Give assistants all instructions in one sitting; hold regular, pre-scheduled check-ins.
Prepare mail throughout the day to avoid missed pickups.
Maintain a daily end-of-day checklist for tomorrow (mail, reports, calls, appointments, follow-ups).
1.6 Identifying & Eliminating Stressors
Potential stress sources:
Constant interruptions
Early/late/weekend work
Last-minute requests
No predictable uninterrupted blocks
Redundant questions / unreturned calls or emails
Lack of manager meeting time
Irrelevant messages
Messy workspace
1.7 Converting the Telephone into a Time Tool
Assertively end calls with pre-planned closing phrases.
When transferring, provide the new number first to avoid callbacks.
Write a call outline before dialing; make follow-up notes during the call.
Control small talk; re-direct wandering callers with a keyword from their own remarks.
1.8 Long-Range (Year-at-a-Glance) Planning
List recurring reports/projects (annual, semi-annual, quarterly, monthly, weekly).
Plot hectic periods; plan extra help & limit interruptions.
Mark vacations, trips, holidays, standing meetings.
Share the master calendar with team & manager.
Hold periodic planning sessions to align priorities and deadlines.
Use monthly & weekly reviews to curb last-minute crises.
Skill 2 – Project Management Techniques
2.1 Self-Assessment – Six Core PM Skills
Organizing projects end-to-end
Enrolling & motivating others
Setting measurable objectives/goals
Problem-solving
Maximizing resources & minimizing waste
Measuring performance & benchmarking
Possess \ge 5 of 6? Volunteer for more projects; otherwise consider a PM workshop.
2.2 Eight Planning Steps for Any Project
Establish the objective – what outcome is required?
Choose a basic strategy – overall approach/alignment.
Break into steps & timelines – manageable chunks.
Outline performance standards – metrics & expectations.
Sequence correctly – prerequisite vs. parallel tasks.
Estimate cost – total and per phase.
Determine staffing & resources – people, tools, budget.
Identify training; craft policies & procedures for the team.
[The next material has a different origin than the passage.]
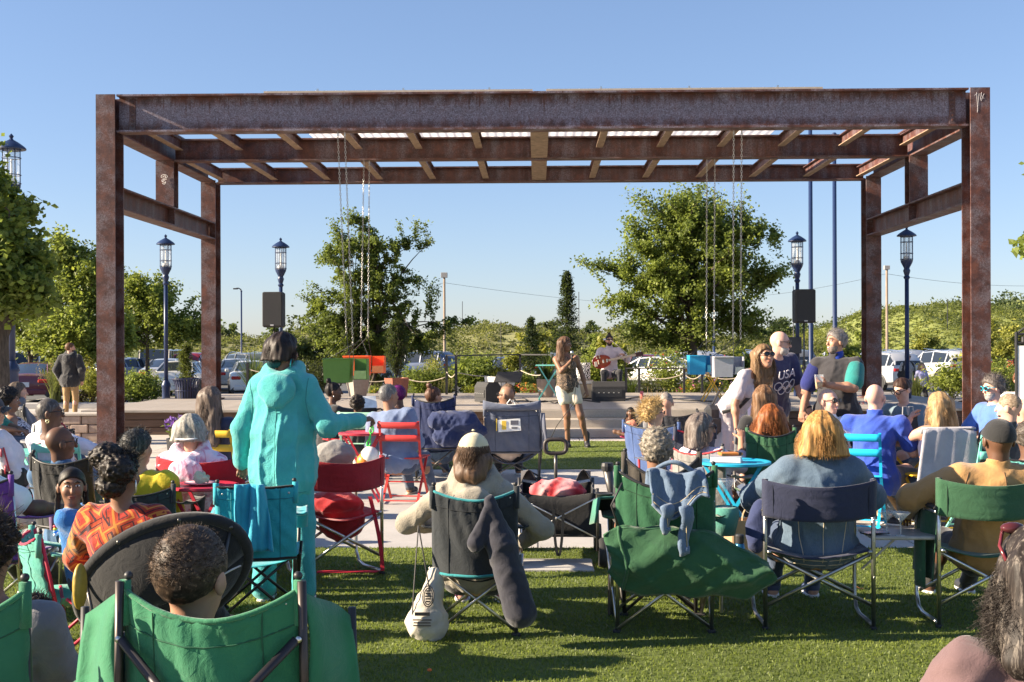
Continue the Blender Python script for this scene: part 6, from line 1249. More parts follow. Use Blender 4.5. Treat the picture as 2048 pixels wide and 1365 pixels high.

2.3 Staying Organized – Project Checklist
Define project scope & key strategies.
Develop detailed schedule & budget.
Assign decision authority & roles.
Provide requisite training.
Monitor progress; apply corrections.
Conduct periodic team reviews.
Draft interim reports; finalize comprehensive report at close.
Skill 3 – Decision Making
3.1 Six Easy Steps
Gather information – talk to stakeholders, collect facts.
Identify options – generate multiple, value-aligned choices.
Test each option against reality – “what-if” scenarios, constraints.
Make decision, inform others, assign responsibility.
Take action – implement with responsible parties.
Build feedback loops – measure effectiveness; adjust if needed.
Example: Jenny choosing travel-record software
Gathered peer reviews & notes → became well-informed.
Tested two programs; both lacked full coverage → sought alternative.
Selected program covering all categories, planned staff training.
Could survey users post-implementation for feedback.
3.2 Self-Rating Your Decision Making
For a recent decision ask:
Did I gather & evaluate information or decide hastily?
What options did I create and how many consequences did I weigh?
How thoroughly did I inform stakeholders?
What will I do differently next time?
Am I making more significant decisions now than last year? Why, and how will I upskill further?
Integrated Review & Key Takeaways
Time management hinges on proactive meetings, quantified priority ratings, batching similar tasks, eliminating stressors, and long-range calendars.
Project management requires clear objectives, structured planning, resource alignment, and ongoing monitoring—skills worth sharpening through practice or formal training.
Decision making benefits from a disciplined 6-step framework, feedback mechanisms, and regular self-assessment.
Mastery of these three intertwined skill sets enhances personal efficiency, elevates team performance, and solidifies the administrative professional’s indispensable role in any organization.